June 3rd, 2011 No comments

European Court of Human Rights

The European Court of Human Rights delivered its ruling on Khodorkovsky vs. Russia and ruled in Khodorkovsky’s favor in 8 out of 15 claims. The press likes a neat analysis, but the rulings caused divergent headlines to appear. The rulings by the ECHR doesn’t mean that Putin is innocent or that Khodorkovsky is guilty as the Court’s findings were narrowly focused on the events in October 2003 during Khodorkovsky’s arrest at gunpoint through his first trial in 2005.

In fact, the ruling announced this week pertains to a 2004 claim and does not address the underlying merits of the wider case against Khodorkovsky or the orchestrated verdicts in his first and second trials. Many reporters have seized on the claim regarding Article 18 relating to whether Khodorkovsky’s arrest was politically motivated. On this point the Court said they need further documentation to meet the high standard required to show political motivation. If anything, the Court’s standard of “incontrovertible and direct proof” of political motivation is impossible to meet.

Lawyers familiar with the case have said there have only been two positive findings of so-called Article 18 violation since the court was established since 1959. One of them was in 2004 when the court determined that the Russian government’s attack against Vladimir A. Gusinsky, head of independent NTV network in Russia, was politically motivated after reviewing evidence including an actual written memo stating that he was jailed in order to make him sell his media company to the State.

Since then, the Kremlin has learned and no longer documents such incriminating evidence. However, Khodorkovsky’s lawyer Yuri Schmidt believes that three further cases pending before the Court relating to Khodorkovsky’s second trial will be able to present more evidence of official meddling in the case, including the testimony of a senior court worker who alleged that the second trial was orchestrated “from above.”
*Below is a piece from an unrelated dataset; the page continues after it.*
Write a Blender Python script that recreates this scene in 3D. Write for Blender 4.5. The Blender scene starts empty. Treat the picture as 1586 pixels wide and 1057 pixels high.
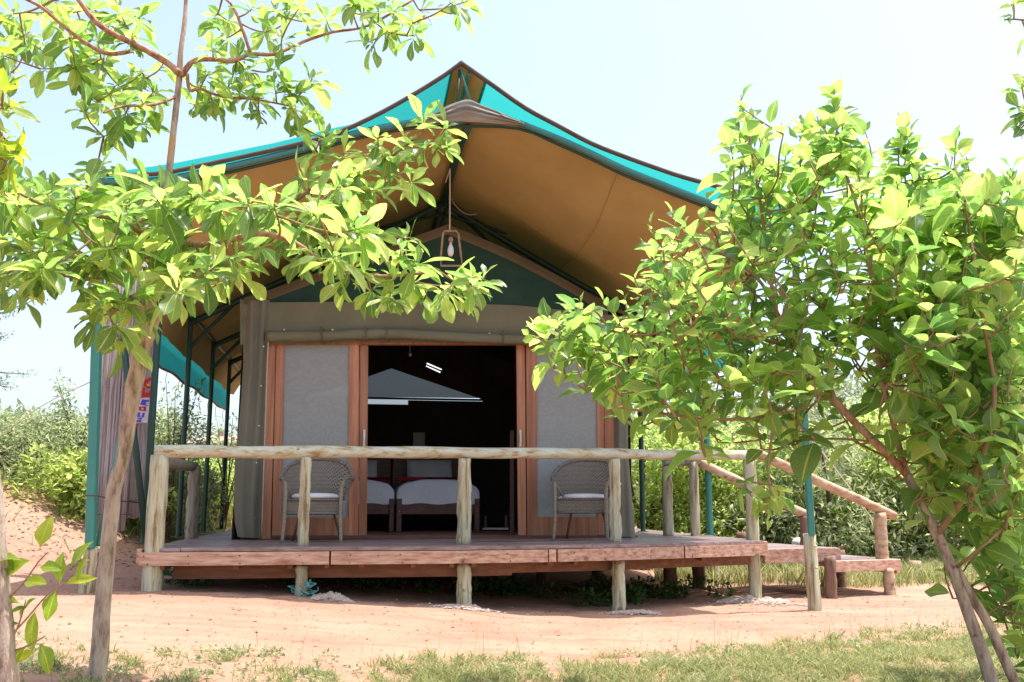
import bpy, math, random
import numpy as np
from mathutils import Vector, Matrix, noise
random.seed(7); rng = np.random.default_rng(7)
R = math.radians
sc = bpy.context.scene
col = sc.collection

# ------------------------------------------------------------------ camera
F = 1450.0; PITCH = R(9.8); EYE = 0.97
cam_d = bpy.data.cameras.new("camera"); cam = bpy.data.objects.new("camera", cam_d); col.objects.link(cam)
cam.location = (0, 0, EYE); cam.rotation_euler = (R(90) + PITCH, 0, 0)
cam_d.sensor_width = 36; cam_d.lens = 36 * F / 1586.0
cam_d.clip_start = 0.05; cam_d.clip_end = 3000
sc.camera = cam
# ------------------------------------------------------------------ sky, sun, exposure
SUN_DIR = Vector((0.26, 0.05, 1.0)).normalized()
elev = math.asin(SUN_DIR.z); azim = math.atan2(SUN_DIR.x, SUN_DIR.y)
w = bpy.data.worlds.new("World"); sc.world = w; w.use_nodes = True
nt = w.node_tree; nt.nodes.clear()
sky = nt.nodes.new("ShaderNodeTexSky"); sky.sky_type = 'NISHITA'; sky.sun_disc = False
sky.sun_elevation = elev; sky.sun_rotation = azim; sky.air_density = 1.0; sky.dust_density = 3.5; sky.ozone_density = 2.2
bg = nt.nodes.new("ShaderNodeBackground"); bg.inputs[1].default_value = 0.135
wo = nt.nodes.new("ShaderNodeOutputWorld")
hsv = nt.nodes.new("ShaderNodeHueSaturation"); hsv.inputs['Saturation'].default_value = .86; nt.links.new(sky.outputs[0], hsv.inputs['Color']); nt.links.new(hsv.outputs[0], bg.inputs[0]); nt.links.new(bg.outputs[0], wo.inputs[0])
sun_d = bpy.data.lights.new("sun", 'SUN'); sun_d.energy = 2.8; sun_d.angle = R(0.5); sun_d.color = (1, 0.955, 0.88)
sun = bpy.data.objects.new("sun", sun_d); col.objects.link(sun)
sun.rotation_euler = SUN_DIR.to_track_quat('Z', 'Y').to_euler()
sc.view_settings.view_transform = 'Standard'; sc.view_settings.look = 'None'
sc.view_settings.exposure = 1.45; sc.view_settings.gamma = 1; sc.view_settings.use_curve_mapping = False
sc.render.engine = 'CYCLES'
sc.cycles.use_denoising = True
sc.cycles.max_bounces = 8; sc.cycles.transparent_max_bounces = 16; sc.cycles.transmission_bounces = 6
sc.cycles.caustics_reflective = False; sc.cycles.caustics_refractive = False

# ------------------------------------------------------------------ placing by measured directions
ct, st = math.cos(PITCH), math.sin(PITCH)
def ray(px, py):
    dx = (px - 793) / F; dy = (528.5 - py) / F
    return Vector((dx, ct - st * dy, st + ct * dy))
def at(px, py, Y):
    r = ray(px, py); t = Y / r.y
    return Vector((r.x * t, Y, EYE + r.z * t))
def at_z(px, py, z):
    r = ray(px, py); t = (z - EYE) / r.z
    return Vector((r.x * t, r.y * t, z))
TH = R(9.0); CX, CY = -0.45, 9.05
U = Vector((math.cos(TH), math.sin(TH), 0)); V = Vector((-math.sin(TH), math.cos(TH), 0))
def T(u, v, z): return Vector((CX, CY, 0)) + U * u + V * v + Vector((0, 0, z))
def at_v(px, py, v):                      # meets the tent plane v = const
    r = ray(px, py); o = Vector((-CX, -CY, 0))
    t = (v - o.dot(V)) / r.dot(V)
    return Vector((0, 0, EYE)) + r * t
def uv_of(p):
    d = p - Vector((CX, CY, 0)); return d.dot(U), d.dot(V)

# ------------------------------------------------------------------ object helpers
def tag(o, label=None, cat=None, group=None, kind=None):
    if label: o['label'] = label
    if cat: o['category'] = cat
    if group: o['group'] = group
    if kind: o['kind'] = kind
    return o
def empty(name, loc, label=None, cat=None, group=None, rz=0, kind=None):
    o = bpy.data.objects.new(name, None); col.objects.link(o)
    o.location = loc; o.rotation_euler = (0, 0, rz); o.empty_display_size = .1
    return tag(o, label, cat, group, kind)
def root_of(o):
    p = Vector((0, 0, 0))
    while o is not None: p = p + Vector(o.location); o = o.parent
    return p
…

In its ruling the ECHR acknowledged that there is some evidence to support argument for political motive. The court wrote that MBK “had political ambitions which admittedly went counter to the mainstream line of the administration, that the applicant, as a rich and influential man, could become a serious political player and was already supporting opposition parties, and that it was a State-owned company which benefited most from the dismantlement of the applicant’s industrial empire” and that “the Court admits that the applicant’s case may raise a certain suspicion as to the real intent of the authorities”.

The ECHR ruled that Khodorkovsky was kept in a “inhumane and degrading manner” as well as other procedural infractions and ordered the Russian government to pay Khodorkovsky $35,000.